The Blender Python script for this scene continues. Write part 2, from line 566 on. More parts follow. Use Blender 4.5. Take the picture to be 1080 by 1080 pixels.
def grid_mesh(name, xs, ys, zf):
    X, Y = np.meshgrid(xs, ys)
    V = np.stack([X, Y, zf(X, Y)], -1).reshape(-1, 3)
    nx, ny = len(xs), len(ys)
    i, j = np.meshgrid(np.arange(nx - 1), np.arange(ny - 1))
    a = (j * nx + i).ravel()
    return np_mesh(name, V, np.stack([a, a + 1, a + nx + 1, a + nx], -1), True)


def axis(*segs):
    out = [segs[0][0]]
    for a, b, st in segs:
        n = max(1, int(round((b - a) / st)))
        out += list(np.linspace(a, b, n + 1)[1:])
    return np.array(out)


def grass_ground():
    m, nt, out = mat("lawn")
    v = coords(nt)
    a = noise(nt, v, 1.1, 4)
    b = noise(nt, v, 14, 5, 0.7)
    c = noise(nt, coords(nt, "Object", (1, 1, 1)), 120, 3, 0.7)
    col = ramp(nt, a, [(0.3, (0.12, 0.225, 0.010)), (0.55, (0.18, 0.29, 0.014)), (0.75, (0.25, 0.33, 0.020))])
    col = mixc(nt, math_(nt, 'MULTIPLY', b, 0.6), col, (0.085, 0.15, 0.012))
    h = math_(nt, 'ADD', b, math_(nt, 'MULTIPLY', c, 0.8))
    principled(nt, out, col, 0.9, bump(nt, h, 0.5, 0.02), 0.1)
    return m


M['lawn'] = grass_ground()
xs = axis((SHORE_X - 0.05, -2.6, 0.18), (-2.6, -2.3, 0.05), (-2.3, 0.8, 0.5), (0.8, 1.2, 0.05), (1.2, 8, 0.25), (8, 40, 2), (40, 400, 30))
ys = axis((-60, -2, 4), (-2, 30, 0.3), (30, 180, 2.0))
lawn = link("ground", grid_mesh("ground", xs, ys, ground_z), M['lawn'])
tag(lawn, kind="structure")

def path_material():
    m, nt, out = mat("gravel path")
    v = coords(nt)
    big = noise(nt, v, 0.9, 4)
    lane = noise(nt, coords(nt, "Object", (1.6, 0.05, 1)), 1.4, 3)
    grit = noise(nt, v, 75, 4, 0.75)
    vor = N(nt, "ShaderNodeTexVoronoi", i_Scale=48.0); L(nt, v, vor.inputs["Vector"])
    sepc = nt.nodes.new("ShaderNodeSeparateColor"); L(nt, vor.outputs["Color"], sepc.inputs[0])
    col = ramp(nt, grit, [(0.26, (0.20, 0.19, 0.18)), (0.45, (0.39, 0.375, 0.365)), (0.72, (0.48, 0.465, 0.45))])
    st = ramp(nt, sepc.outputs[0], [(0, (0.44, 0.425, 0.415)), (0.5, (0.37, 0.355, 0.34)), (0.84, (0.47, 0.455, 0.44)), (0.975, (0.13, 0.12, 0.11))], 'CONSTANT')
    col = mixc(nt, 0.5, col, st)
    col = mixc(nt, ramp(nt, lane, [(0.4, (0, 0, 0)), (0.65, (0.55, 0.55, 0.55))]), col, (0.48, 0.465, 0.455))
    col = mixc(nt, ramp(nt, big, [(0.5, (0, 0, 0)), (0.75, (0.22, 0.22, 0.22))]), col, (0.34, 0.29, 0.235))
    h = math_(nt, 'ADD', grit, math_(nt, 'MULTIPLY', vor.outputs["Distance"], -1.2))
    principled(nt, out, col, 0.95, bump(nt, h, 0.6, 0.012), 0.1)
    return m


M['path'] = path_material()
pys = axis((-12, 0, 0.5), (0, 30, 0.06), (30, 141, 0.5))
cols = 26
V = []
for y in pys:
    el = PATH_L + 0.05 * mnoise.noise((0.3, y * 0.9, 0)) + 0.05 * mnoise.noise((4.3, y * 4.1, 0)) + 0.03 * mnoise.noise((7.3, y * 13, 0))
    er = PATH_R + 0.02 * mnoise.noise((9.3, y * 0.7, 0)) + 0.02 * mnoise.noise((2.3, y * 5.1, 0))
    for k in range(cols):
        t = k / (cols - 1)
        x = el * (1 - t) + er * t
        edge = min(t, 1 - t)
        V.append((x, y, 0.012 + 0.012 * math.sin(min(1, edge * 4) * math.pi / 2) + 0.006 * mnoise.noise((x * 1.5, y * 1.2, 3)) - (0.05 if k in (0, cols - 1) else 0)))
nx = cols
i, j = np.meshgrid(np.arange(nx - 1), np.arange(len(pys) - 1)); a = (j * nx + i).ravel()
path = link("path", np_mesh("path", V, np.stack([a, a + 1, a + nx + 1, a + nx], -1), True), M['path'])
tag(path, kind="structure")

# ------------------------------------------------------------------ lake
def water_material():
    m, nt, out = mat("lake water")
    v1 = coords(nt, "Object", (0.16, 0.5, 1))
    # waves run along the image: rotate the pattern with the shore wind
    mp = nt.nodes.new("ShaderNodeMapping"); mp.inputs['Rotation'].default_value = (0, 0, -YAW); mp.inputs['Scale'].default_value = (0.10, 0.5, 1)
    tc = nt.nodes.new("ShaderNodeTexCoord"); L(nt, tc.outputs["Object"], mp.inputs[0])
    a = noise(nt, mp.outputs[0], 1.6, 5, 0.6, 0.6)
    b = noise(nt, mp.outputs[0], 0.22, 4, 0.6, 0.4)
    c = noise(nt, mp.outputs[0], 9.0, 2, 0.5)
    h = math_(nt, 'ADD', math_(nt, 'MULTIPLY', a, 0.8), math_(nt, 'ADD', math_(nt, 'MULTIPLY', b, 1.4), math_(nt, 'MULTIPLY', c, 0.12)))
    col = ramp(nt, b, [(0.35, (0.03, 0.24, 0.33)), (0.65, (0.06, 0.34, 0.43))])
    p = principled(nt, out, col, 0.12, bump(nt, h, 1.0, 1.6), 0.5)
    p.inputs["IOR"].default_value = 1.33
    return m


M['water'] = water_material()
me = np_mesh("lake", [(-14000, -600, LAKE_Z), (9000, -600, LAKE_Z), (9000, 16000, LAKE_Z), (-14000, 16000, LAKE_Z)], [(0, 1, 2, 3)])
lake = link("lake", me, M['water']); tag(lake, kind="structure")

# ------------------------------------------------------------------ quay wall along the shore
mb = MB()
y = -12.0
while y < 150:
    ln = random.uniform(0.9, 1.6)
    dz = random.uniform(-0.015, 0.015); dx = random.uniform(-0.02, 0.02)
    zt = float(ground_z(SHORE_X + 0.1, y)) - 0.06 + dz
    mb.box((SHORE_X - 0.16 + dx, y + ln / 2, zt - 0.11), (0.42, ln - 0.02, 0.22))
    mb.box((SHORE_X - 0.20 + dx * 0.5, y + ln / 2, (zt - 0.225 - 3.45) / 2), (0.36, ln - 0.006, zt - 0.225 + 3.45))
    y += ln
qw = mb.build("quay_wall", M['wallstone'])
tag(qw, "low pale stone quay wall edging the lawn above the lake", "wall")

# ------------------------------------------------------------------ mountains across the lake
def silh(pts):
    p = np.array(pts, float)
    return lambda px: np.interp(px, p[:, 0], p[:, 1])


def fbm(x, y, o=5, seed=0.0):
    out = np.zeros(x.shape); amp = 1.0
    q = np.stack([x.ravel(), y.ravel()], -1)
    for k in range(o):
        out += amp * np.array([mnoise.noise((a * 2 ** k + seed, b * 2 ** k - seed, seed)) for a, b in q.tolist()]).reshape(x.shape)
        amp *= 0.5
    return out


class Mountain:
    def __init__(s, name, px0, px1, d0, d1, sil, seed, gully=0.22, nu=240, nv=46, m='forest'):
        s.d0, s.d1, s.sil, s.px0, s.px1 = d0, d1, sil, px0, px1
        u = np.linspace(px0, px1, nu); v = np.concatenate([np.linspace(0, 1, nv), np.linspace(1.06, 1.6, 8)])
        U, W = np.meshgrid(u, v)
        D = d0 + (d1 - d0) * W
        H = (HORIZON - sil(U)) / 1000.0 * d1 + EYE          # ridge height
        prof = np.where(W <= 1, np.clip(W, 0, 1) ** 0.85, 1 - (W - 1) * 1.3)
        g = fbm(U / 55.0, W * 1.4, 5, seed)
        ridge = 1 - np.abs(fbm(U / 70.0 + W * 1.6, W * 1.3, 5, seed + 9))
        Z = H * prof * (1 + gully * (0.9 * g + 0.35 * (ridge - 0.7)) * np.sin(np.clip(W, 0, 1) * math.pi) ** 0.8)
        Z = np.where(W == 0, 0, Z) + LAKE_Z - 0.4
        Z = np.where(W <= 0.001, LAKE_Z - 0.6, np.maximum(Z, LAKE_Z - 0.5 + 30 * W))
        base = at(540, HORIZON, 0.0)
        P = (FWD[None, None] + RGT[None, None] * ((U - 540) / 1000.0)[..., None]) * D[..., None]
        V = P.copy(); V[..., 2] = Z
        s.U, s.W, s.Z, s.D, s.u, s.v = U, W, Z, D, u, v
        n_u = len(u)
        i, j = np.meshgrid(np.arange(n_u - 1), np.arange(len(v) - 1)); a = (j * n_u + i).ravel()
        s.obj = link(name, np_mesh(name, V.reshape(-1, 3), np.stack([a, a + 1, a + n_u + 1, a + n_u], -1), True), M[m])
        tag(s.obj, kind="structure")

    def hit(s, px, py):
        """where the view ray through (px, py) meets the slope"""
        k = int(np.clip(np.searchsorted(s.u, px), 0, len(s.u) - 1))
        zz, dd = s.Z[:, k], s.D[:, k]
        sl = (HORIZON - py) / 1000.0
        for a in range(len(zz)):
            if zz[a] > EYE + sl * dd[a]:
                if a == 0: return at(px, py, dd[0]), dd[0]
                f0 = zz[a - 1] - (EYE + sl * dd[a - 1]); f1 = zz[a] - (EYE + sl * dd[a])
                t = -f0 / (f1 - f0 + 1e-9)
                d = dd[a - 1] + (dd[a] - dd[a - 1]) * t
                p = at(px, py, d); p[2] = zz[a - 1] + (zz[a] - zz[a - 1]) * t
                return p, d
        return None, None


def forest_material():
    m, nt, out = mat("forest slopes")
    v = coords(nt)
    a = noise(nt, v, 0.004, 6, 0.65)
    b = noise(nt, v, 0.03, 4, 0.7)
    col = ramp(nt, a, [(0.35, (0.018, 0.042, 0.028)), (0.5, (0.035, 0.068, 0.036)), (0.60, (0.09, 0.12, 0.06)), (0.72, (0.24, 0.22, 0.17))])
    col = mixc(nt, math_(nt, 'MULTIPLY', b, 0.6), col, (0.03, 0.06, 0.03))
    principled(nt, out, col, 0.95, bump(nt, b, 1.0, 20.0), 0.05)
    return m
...
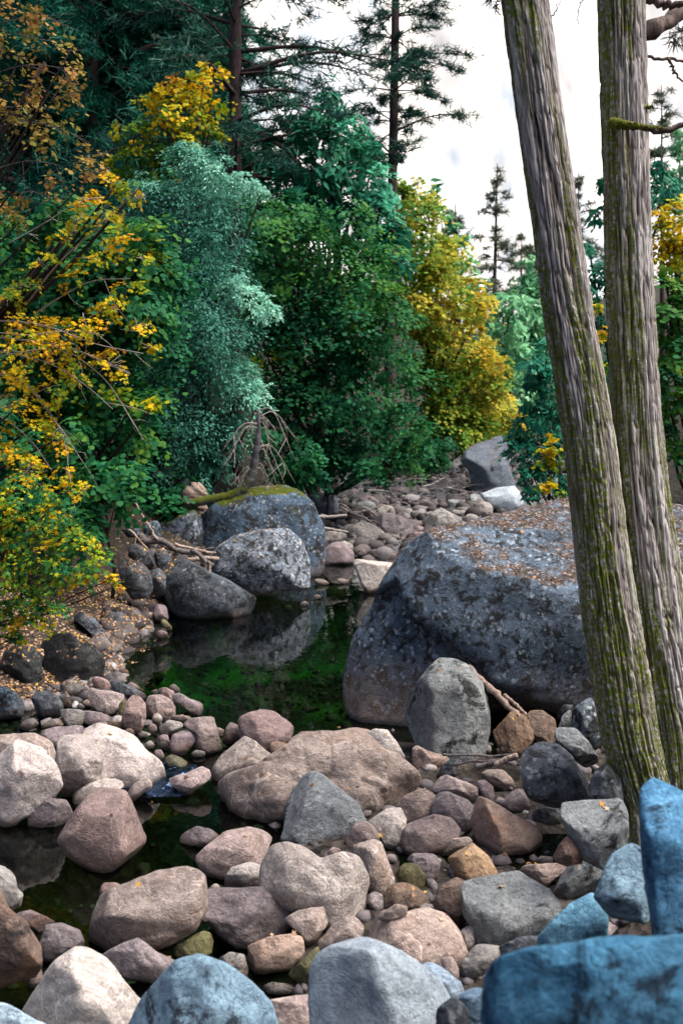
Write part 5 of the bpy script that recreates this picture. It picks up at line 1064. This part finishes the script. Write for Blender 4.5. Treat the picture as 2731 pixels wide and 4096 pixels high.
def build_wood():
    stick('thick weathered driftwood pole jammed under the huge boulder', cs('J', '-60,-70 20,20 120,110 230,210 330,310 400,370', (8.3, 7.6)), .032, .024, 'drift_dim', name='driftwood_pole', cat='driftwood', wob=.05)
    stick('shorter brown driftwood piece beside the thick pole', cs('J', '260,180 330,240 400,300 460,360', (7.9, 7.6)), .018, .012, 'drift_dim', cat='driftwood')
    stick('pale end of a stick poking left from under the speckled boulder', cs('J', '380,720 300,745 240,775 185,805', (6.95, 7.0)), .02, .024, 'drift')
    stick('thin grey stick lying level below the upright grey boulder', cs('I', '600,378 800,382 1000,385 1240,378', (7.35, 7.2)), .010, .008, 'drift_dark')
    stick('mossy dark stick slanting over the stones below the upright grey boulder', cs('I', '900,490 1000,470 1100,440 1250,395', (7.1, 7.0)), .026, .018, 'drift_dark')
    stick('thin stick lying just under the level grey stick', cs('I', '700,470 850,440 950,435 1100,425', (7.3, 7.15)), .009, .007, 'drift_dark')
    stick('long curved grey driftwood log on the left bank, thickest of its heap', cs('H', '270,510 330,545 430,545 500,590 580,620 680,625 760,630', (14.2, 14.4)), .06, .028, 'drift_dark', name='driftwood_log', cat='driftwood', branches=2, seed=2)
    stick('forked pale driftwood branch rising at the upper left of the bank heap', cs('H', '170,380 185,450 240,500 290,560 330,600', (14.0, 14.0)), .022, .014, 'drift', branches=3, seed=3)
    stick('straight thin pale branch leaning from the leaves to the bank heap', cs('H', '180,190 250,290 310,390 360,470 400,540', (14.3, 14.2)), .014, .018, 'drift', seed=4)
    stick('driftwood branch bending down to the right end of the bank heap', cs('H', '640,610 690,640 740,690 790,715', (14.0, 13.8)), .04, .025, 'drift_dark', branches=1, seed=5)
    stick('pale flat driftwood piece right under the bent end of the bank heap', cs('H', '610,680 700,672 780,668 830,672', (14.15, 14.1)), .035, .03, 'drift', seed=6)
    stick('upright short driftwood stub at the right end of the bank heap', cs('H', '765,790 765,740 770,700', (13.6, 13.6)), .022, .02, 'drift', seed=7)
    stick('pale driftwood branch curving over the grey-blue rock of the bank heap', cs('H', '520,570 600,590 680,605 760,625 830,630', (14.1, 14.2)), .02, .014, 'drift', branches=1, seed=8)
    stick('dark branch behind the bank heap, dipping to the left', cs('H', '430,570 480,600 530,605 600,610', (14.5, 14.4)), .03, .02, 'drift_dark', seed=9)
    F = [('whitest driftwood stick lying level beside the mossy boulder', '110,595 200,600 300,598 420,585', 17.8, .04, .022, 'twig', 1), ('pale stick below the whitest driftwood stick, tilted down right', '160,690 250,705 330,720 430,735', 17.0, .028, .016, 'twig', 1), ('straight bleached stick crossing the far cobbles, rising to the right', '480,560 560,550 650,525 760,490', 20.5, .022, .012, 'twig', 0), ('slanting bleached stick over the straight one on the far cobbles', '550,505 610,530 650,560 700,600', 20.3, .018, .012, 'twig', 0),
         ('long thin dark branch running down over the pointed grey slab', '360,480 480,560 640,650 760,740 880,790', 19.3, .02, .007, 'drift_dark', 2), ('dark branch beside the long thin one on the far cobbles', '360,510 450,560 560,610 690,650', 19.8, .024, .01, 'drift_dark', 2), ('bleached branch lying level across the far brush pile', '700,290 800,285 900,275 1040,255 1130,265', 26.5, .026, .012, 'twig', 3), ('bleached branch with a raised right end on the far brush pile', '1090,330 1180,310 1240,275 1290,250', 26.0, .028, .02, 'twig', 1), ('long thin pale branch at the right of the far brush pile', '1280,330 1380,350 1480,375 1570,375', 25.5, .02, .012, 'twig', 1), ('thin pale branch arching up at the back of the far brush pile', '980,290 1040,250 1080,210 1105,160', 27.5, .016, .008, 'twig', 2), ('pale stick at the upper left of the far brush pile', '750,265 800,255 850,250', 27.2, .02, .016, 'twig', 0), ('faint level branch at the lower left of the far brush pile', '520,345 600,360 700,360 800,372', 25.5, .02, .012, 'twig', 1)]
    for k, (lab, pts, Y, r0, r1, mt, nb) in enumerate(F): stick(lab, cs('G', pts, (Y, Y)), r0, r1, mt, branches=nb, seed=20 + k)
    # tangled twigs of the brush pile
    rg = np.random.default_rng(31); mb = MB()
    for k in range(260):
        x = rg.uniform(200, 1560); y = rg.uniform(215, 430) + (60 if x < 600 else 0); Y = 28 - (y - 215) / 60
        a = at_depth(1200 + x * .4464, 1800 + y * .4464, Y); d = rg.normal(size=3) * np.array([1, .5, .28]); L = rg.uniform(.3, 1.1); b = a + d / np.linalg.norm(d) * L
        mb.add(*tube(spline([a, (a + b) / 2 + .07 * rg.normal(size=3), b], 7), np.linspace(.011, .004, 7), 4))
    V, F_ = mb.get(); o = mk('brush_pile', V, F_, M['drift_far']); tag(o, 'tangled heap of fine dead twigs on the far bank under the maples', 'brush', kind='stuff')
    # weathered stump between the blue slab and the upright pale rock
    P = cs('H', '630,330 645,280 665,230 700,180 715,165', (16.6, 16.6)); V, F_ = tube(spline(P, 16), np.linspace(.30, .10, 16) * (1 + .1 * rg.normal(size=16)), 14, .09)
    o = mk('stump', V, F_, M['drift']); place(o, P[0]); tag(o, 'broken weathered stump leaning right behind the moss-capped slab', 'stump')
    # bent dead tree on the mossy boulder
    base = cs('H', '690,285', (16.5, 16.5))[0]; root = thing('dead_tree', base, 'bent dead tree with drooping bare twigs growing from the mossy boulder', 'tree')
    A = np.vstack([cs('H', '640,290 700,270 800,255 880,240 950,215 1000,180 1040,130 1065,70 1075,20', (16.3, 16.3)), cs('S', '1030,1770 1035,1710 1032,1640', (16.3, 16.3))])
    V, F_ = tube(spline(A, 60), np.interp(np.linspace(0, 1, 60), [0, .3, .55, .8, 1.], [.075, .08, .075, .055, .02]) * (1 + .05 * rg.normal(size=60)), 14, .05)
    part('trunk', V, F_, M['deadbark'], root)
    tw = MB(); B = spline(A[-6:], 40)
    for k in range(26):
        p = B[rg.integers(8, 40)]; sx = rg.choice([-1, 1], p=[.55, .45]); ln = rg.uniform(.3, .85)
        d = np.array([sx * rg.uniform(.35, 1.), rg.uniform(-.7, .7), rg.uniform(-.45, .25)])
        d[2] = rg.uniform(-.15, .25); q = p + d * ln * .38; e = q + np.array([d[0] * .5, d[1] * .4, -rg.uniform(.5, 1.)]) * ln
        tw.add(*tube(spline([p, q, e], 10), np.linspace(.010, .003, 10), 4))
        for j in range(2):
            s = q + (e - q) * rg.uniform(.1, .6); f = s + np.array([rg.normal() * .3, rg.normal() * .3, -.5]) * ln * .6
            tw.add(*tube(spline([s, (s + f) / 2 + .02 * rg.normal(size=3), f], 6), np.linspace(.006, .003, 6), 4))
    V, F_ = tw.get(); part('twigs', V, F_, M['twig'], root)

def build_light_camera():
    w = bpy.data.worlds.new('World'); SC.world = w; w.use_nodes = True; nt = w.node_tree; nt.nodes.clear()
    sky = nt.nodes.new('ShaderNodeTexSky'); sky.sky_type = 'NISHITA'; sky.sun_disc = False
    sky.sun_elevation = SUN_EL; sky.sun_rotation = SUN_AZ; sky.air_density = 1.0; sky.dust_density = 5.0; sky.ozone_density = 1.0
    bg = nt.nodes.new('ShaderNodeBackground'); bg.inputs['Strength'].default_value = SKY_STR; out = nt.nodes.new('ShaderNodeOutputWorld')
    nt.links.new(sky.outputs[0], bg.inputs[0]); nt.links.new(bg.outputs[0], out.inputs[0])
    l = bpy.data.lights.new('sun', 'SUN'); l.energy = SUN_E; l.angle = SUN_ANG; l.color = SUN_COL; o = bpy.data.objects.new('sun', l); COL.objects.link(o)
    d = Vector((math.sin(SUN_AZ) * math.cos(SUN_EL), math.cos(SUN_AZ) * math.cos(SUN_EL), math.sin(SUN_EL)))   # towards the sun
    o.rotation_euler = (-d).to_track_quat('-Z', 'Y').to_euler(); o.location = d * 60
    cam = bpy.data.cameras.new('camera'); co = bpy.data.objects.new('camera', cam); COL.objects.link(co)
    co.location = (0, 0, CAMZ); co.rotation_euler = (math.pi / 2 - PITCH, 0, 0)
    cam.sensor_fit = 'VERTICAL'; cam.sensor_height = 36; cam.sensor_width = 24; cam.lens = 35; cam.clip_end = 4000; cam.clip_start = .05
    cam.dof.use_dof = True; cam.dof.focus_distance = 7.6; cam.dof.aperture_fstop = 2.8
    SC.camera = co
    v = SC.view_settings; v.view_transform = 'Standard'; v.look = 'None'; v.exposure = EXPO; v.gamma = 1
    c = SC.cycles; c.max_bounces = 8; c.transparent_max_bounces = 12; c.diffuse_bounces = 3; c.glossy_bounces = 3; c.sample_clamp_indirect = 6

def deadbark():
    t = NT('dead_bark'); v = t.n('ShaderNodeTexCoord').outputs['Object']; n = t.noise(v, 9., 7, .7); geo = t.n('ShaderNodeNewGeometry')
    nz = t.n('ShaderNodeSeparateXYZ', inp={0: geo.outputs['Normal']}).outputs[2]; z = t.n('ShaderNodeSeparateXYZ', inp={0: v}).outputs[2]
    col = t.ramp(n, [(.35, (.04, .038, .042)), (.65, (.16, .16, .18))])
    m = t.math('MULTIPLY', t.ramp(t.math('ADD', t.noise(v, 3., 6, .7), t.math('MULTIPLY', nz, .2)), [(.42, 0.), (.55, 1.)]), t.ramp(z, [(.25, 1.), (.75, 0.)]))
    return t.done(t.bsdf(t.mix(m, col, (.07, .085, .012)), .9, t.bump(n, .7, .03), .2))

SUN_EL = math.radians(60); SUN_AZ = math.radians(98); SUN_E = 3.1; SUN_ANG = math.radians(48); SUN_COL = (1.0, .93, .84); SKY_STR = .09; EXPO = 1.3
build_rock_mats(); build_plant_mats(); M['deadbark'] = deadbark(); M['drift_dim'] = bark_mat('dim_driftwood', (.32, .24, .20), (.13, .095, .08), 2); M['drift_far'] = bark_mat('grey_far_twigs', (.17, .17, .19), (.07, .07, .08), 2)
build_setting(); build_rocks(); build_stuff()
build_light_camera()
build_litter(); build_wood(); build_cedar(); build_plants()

:: Stated task ::
Repeat, character for character, the lines of the material above from the line with "The Blender Python" through the line with "return np.array(out)".

:: Response to the exercise ::
The Blender Python script for this scene continues. Write part 2, from line 566 on. More parts follow. Use Blender 4.5. Take the picture to be 1080 by 1080 pixels.
def grid_mesh(name, xs, ys, zf):
    X, Y = np.meshgrid(xs, ys)
    V = np.stack([X, Y, zf(X, Y)], -1).reshape(-1, 3)
    nx, ny = len(xs), len(ys)
    i, j = np.meshgrid(np.arange(nx - 1), np.arange(ny - 1))
    a = (j * nx + i).ravel()
    return np_mesh(name, V, np.stack([a, a + 1, a + nx + 1, a + nx], -1), True)


def axis(*segs):
    out = [segs[0][0]]
    for a, b, st in segs:
        n = max(1, int(round((b - a) / st)))
        out += list(np.linspace(a, b, n + 1)[1:])
    return np.array(out)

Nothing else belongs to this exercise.